Les deux mouvements ont été dans leurs premiers temps des mobilisations spontanées, au sens où ils ne faisaient pas partie de plans établis auparavant par un ou des groupes. Ils se sont originellement constitués via des réseaux sociaux tels que Facebook et Twitter, où étaient relayés à la fois les informations concernant la mobilisation et les débats auxquels chacun pouvait participer, en dehors de toute structure pré-existante comme les groupes politiques ou syndicaux Les médias dominants ont largement insisté sur cet aspect qui nous semble extrêmement important : la plupart des individus présents lors des premiers rassemblements étaient des sans-parti. Certainement pas uniquement des novices, mais pour l’immense majorité des gens qui n’avaient pas d’autre objectif que de développer et intensifier le mouvement réellement existant auquel ils participaient. Des sans-parti qui ont montré une grande inventivité dans l’organisation de leur lutte et la logistique des occupations. Les groupes politiques et syndicaux traditionnels sont longtemps restés extérieurs à ces mouvements, qui parfois les ont accueillis avec des huées, comme on a pu le voir au Brésil. Ces groupes, qui pour la plupart n’ont d’autre objectif que de recruter pour leur petite chapelle, envisagent les mouvements comme des viviers de futurs cadres, et non comme des moments de vie démocratique et politique. Leur apparition visible a correspondu à chaque fois avec le reflux du mouvement.

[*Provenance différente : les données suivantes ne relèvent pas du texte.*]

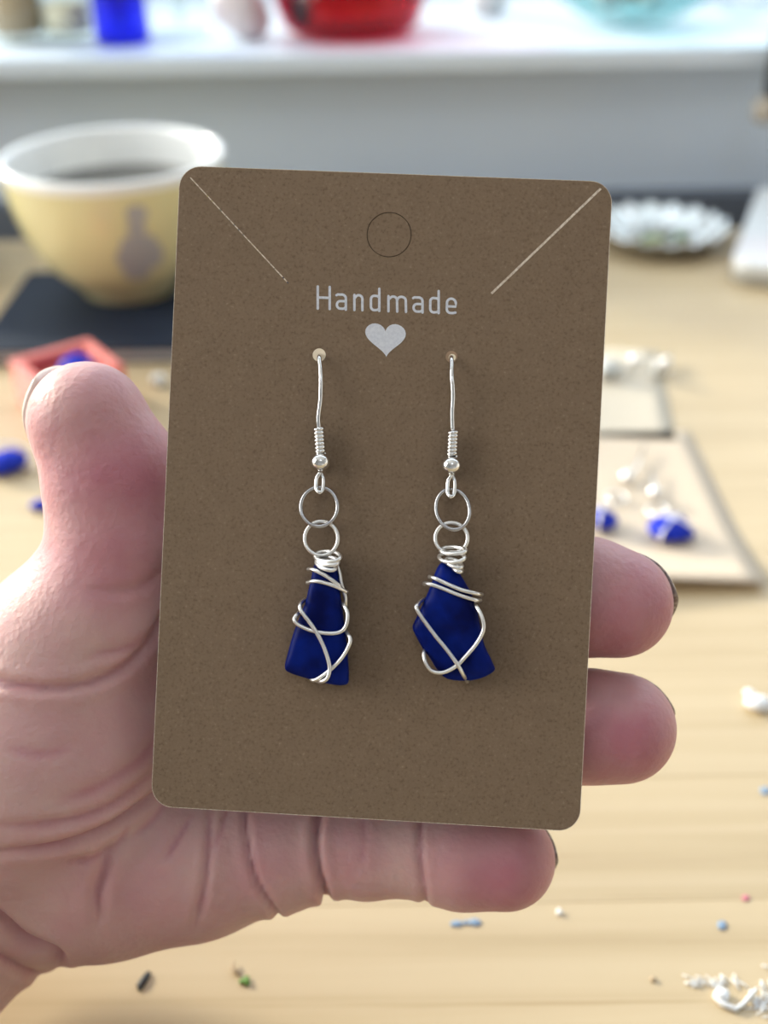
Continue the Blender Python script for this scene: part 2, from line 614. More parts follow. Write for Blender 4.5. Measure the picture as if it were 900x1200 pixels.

Si les symboles mobilisateurs étaient des enjeux urbains que l’on a pu qualifier de « limités », ces mouvements ont eu une signification politique qui dépasse largement ces questions. Par ailleurs, la brutalité de la répression policière dans les deux cas a rappelé que ces États s’appuient sur des corps issus de périodes de dictature militaire très récentes. Ces « démocraties » sont des rouages obéissants du système capitaliste mondial, qui tolère fort bien leur corruption et leur autoritarisme. Car c’est profondément cela que ces mouvements entendaient dénoncer : la répartition inégalitaire des bienfaits de la « croissance », l’avenir bouché de la jeunesse, et la déconnexion entre les élites dirigeantes du PT et de l’AKP et les nouvelles réalités sociales. Chaque cas étant différent, c’est plus la corruption qui faisait scandale au Brésil, alors qu’en Turquie c’était plus l’autoritarisme islamique, qui voudrait interdire les bisous dans les bus, que dénonçaient les manifestants. Restent ces traits communs à ces mouvements spontanés : jeunesse, diversité sociale (du jeune cadre au supporter de foot), refus des formes politiques traditionnelles, qu’elles soient gouvernementales ou « contestataires », et auto-organisation à la base par des moyens radicalement démocratiques.

Nous voudrions ici rendre hommage à tous ceux qui ont fait ces mouvements démocratiques, entre autres choses parce qu’une vingtaine y ont laissé leur vie. Ces mouvements sont pour nous révolutionnaires, au sens où ils ont bousculé, évidemment de façon provisoire, la situation de domination qui prévalait auparavant. Ils ont ouvert des possibles et montré au monde entier qu’il y a autre chose que la résignation et la critique dépressive. Ils ont également donné à voir la réalité du « développement » sous sa forme « nationale » et capitaliste, qui est d’abord un développement des inégalités sous contrôle policier et militaire. Enfin ils ont rappelé que la politique est une affaire de mobilisation spontanée et démocratique, de débat et d’action collective, et non de planification groupusculaire, secrète et militarisée.

1 On peut lire à profit les pages Wikipédia consacrées à ces mouvements, pour connaître leur chronologie : « Mouvement protestataire de 2013 en Turquie » et « Mouvement protestataire de 2013 au Brésil ».